El terror (XV)

por Daniel Aragonés

Sobre la podredumbre y lo cotidiano

Como si de un golpe naturalista se tratase, digno de Zola o Maupassant, nos adentramos en esa parte del terror, la que nos abre la puerta de la costumbre existencial. Aquello que nos rodea sin necesidad de monstruos, fobias o bichos ancestrales. Esa jauría de iguales capaces de arrancar nuestros corazones y comérselos sin remordimiento. La propia vida en nuestra contra. El trabajo. Salir a hacer la compra. Calcular hasta la extenuación con el objetivo de adaptar el sueldo a nuestras necesidades básicas. En definitiva, vivir en la normalidad sin pasar por el aro de la discordia. Se considera válida la opción de la indigencia, la ocupación y la deshonra social. Forman parte de lo que digo esos infraseres que se levantan odiando todo cuanto les rodea y revientan un gato a patadas. Pidiendo a gritos que un tipo como yo les rebane el pescuezo con un cuchillo cebollero.

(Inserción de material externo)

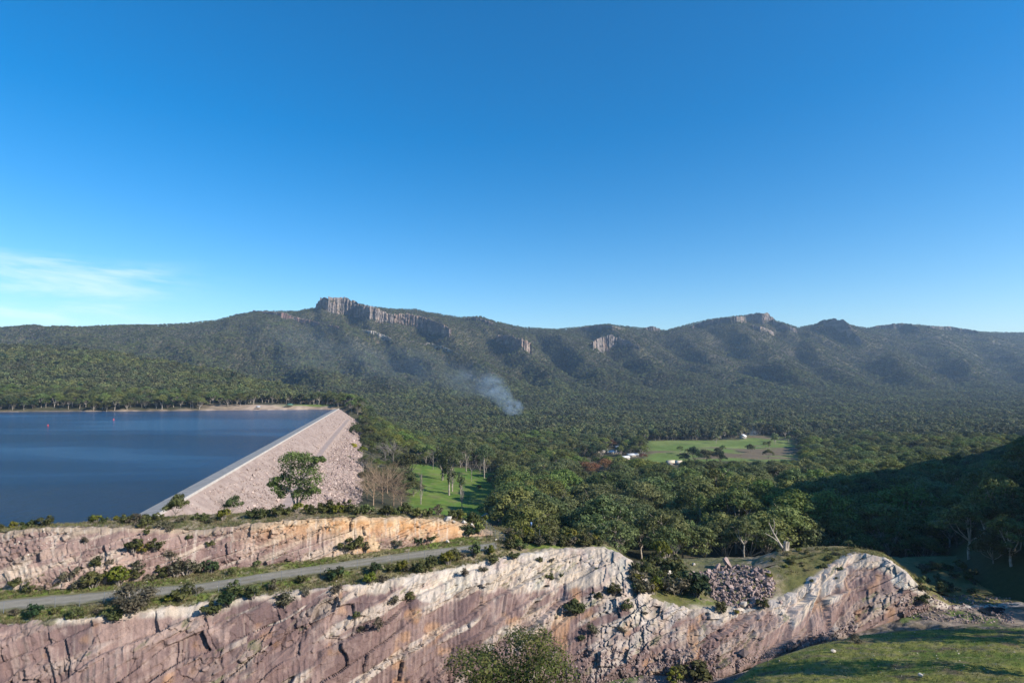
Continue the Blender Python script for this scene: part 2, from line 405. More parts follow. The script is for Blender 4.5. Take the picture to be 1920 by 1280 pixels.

Otra cosa no puedo decir, salvo que llevamos una valiosa lección aprendida en este compendio de artículos. Llegados a este punto, toca hurgar en el calendario, en los horarios, rascar en ese espejo tan típico en el que se refleja nuestro gemelo. Toca sudar tinta china y empatizar con la persona que está al otro lado. Exacto, ahora es cuando la rutina entra en nuestros planes y rompe la calma. Nos obliga a caer en una dinámica anodina y cruel. Madrugar, caminar por la calle a horas intempestivas, esperar al autobús en paradas desiertas, junto a una farola apagada y unos contenedores que llevan días sin recoger. Pasear al perro por una escombrera o un parque lleno de cristales rotos y ratas y drogadictos y pandilleros. O como le ocurre a un buen amigo, currar en un hotel a las afueras de ninguna parte y tener que conducir durante una hora por una carretera solitaria. Mientras todo esto sucede, piensas en ese relato o pasaje del maestro King y te sientes pequeño, un poco muerto por dentro, apartado, carente de energía vital.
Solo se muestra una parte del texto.